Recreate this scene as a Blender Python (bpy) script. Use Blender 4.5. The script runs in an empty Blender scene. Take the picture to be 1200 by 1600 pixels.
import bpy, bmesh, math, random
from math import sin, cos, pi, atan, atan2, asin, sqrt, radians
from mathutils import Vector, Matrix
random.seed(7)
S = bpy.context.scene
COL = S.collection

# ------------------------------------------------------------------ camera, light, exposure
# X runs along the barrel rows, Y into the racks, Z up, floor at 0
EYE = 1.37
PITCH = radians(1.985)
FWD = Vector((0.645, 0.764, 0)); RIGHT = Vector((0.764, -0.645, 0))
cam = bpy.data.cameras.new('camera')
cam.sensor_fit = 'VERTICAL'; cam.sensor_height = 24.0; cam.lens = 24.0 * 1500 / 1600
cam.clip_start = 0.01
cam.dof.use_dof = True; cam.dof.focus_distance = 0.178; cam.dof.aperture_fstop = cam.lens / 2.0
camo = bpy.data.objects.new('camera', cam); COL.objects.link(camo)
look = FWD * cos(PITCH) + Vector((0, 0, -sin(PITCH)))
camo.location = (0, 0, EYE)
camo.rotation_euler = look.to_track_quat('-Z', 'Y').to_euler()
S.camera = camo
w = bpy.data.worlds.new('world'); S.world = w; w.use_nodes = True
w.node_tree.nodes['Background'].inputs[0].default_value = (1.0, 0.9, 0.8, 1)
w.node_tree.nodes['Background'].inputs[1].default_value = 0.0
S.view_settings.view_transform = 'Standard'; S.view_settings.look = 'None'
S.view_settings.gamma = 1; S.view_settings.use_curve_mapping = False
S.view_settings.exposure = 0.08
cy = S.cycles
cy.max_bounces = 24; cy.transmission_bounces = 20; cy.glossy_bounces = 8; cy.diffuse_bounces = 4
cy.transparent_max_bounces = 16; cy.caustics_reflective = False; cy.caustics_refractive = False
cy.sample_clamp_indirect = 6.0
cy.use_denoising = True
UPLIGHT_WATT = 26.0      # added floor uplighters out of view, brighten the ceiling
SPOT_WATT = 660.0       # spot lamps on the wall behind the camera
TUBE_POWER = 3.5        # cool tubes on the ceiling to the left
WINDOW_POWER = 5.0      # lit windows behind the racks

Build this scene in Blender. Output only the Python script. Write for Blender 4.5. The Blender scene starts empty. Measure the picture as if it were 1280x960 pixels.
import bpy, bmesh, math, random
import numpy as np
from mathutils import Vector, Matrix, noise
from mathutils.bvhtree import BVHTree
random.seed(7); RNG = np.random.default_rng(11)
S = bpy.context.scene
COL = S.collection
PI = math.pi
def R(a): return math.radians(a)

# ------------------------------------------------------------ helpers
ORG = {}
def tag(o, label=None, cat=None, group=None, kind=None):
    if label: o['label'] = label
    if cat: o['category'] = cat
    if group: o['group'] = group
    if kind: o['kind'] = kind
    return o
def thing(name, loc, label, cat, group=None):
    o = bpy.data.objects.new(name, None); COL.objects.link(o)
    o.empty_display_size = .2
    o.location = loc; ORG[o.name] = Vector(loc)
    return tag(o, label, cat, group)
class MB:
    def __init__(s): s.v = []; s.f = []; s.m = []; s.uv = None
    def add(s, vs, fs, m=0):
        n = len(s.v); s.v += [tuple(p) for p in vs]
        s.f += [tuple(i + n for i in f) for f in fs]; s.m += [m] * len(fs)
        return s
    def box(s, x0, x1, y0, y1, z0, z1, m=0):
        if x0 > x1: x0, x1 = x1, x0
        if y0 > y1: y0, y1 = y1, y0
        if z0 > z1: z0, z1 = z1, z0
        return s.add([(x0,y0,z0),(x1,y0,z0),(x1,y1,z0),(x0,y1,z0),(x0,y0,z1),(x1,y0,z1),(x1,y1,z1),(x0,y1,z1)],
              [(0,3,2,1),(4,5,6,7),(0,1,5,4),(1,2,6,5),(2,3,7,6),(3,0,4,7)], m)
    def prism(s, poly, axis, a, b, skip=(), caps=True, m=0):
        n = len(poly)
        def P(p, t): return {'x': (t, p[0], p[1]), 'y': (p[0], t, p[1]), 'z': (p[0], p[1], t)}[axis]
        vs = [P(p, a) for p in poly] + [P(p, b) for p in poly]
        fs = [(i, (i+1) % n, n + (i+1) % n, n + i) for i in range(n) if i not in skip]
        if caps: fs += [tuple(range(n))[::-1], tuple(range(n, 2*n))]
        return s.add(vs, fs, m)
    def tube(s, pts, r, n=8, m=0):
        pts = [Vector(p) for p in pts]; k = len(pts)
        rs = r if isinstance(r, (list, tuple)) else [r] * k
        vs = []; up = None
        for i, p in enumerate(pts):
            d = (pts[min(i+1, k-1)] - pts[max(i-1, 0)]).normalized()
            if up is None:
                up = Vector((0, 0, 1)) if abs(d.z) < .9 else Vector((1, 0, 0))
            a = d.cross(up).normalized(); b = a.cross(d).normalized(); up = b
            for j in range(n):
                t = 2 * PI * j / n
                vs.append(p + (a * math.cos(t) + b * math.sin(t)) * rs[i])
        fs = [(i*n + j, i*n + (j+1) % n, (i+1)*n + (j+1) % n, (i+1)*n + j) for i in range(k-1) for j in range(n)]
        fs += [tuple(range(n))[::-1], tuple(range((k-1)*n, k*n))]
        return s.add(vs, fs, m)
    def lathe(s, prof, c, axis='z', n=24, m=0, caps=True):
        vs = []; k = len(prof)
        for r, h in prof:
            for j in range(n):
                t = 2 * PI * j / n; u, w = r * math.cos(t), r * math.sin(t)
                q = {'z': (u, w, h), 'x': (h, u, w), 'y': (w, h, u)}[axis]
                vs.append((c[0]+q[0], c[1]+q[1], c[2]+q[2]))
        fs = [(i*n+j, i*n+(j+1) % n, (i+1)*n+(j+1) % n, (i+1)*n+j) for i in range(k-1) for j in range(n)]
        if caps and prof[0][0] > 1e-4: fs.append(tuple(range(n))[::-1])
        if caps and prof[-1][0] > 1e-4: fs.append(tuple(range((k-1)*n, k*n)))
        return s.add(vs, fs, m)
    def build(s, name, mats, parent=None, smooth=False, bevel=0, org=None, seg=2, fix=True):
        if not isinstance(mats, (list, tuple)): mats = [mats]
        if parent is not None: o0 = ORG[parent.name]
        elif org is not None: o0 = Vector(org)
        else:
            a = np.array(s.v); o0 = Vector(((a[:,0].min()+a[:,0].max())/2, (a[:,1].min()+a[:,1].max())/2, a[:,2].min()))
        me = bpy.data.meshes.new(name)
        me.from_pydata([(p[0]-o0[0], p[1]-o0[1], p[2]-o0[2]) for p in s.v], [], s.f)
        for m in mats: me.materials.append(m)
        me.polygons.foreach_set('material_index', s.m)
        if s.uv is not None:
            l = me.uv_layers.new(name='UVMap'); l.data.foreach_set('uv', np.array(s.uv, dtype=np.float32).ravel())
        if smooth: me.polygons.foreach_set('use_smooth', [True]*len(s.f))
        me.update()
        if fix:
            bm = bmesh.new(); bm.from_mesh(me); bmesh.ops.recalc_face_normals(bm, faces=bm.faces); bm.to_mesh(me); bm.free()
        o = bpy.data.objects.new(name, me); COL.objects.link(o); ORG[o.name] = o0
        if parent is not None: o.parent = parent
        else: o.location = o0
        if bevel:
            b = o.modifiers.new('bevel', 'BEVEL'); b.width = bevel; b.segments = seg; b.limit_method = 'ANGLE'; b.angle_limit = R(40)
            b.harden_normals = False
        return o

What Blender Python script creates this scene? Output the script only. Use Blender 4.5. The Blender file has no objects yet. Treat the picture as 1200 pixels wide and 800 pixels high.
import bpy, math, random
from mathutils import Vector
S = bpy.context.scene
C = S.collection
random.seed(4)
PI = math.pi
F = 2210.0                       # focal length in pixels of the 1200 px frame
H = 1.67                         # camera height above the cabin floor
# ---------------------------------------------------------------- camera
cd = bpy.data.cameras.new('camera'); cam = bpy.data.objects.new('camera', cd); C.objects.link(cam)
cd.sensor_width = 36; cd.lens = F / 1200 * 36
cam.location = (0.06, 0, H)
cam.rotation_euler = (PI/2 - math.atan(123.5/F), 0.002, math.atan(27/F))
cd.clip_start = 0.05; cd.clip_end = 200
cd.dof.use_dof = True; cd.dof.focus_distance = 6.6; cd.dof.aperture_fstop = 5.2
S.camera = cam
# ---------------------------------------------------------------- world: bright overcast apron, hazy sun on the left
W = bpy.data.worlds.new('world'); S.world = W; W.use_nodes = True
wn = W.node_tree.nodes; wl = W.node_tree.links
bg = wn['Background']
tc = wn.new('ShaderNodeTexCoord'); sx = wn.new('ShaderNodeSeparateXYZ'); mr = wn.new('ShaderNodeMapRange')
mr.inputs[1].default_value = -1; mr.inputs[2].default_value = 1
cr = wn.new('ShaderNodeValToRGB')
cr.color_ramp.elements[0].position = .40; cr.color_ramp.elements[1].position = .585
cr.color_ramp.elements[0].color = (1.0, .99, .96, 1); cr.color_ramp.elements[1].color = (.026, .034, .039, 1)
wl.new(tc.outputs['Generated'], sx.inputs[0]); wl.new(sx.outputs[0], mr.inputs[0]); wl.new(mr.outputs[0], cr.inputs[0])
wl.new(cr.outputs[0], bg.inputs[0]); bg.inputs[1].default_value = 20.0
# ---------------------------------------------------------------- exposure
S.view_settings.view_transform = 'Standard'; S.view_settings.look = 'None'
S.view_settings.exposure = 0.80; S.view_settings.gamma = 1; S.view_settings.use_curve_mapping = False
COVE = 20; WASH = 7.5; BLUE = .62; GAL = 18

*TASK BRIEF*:
Only the lines from the one with "Build this scene" up to the one with "def R(a): return math.radians(a)" should be repeated, both included, exactly as they appear.

*TASK SOLUTION*:
Build this scene in Blender. Output only the Python script. Write for Blender 4.5. The Blender scene starts empty. Measure the picture as if it were 1280x960 pixels.
import bpy, bmesh, math, random
import numpy as np
from mathutils import Vector, Matrix, noise
from mathutils.bvhtree import BVHTree
random.seed(7); RNG = np.random.default_rng(11)
S = bpy.context.scene
COL = S.collection
PI = math.pi
def R(a): return math.radians(a)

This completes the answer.